32nd State to Ratify | New Mexico | Laurel Garcia Colvin, Artist
New Mexico’s stripe depicts women instrumental to the ratification of the 19th amendment and the man responsible years later for Native American women and men gaining the right to vote.
A Laguna Pueblo pottery pattern resembling blades of corn is on the top and bottom of the strip, along with the red Zia Pueblo sacred sun symbol found on the yellow state flag of New Mexico with the phrase “Give Us the Vote!” in English and Spanish.

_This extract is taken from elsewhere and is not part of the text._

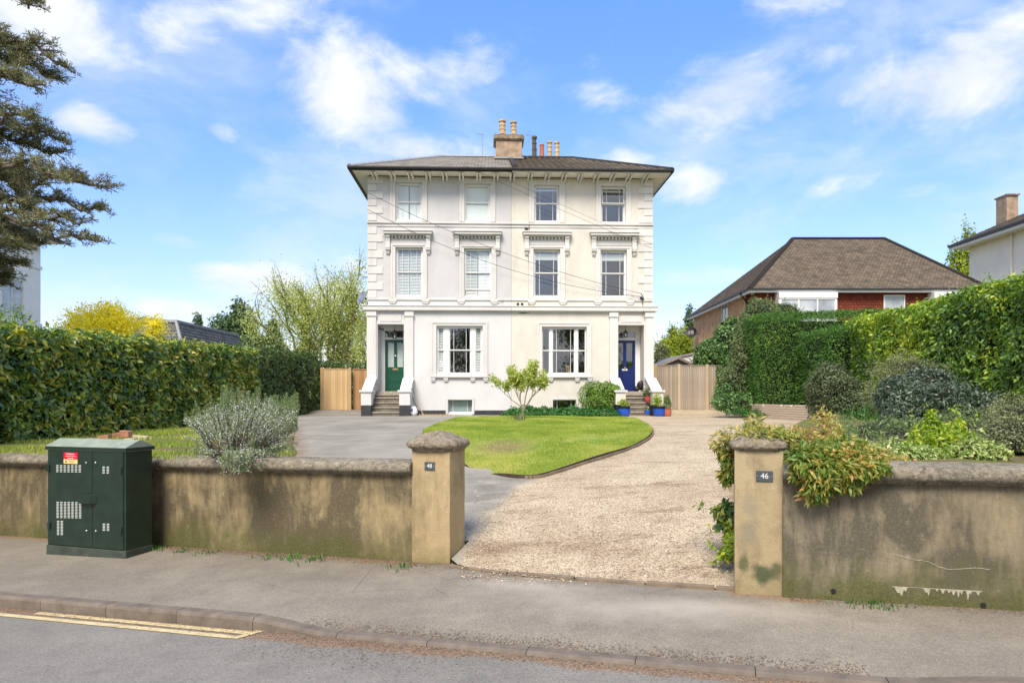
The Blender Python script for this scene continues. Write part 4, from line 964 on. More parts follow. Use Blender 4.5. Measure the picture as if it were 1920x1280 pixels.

Alice Paul, shown in the first toile frame, founded the Congressional Union, which played a vital role in the suffrage movement in New Mexico. Ms. Paul sent Ella St. Clair Thompson, in the second toile frame, to New Mexico in 1915 to organize and rally women and men to the cause. Thompson recognized the need for Hispanic women and men to support suffrage, and pushed for bilingual flyers and speeches at public rallies. The three Hispanic women in the third toile frame represent Thompson’s target audience. She recruited two women from influential Hispanic political families to speak in Spanish at the first public meetings.
Aurora Lucero, daughter of New Mexico’s first secretary of state and editor of the Spanish weekly newspaper, in the fourth toile frame, spoke at the first rally on October 15, 1915.
Adelina Otero-Warren, in the fifth toile frame, played a very active role in the suffrage movement and was asked by Alice Paul to become the president of the New Mexico Congressional Union in September 1917. Ms. Otero-Warren was able to reach both Hispanic and Anglo women to support the lobbying efforts directed at New Mexico’s congressional delegation.
New Mexico women won full suffrage with the final ratification by the state legislature on the amendment in 1920. However one group in New Mexico did not gain the right to vote – Native American women and men as represented by the portraits of Carlotta Chiwiwi and Juana Marie from the Isleta Pueblo in a Navaho pattern frame.
Miguel Trujillo Sr., portrayed with his daughter, in the seventh toile frame, was a member of the Isleta Pueblo, a Marine sergeant in WWII and an educator when he tried to register to vote in June 1948. Though Native Americans were granted citizenship by the federal government in 1924, the New Mexico Constitution barred Native Americans from voting. Trujillo filed a lawsuit and won his case on August 3, 1948, thus securing Native Americans in New Mexico the right to vote.
The last rose toile frame features three present day women politicians representing New Mexico: Xochitl Torres Small, U.S. House of Representatives of New Mexico 2nd Congressional District; Michelle Lujan Grisham, Governor of New Mexico, and Debra Anne Haaland, member of the Laguna Pueblo and U.S. House of Representatives of New Mexico 1st Congressional District. All three of these women reflect the history and legacy of the suffrage movement in New Mexico.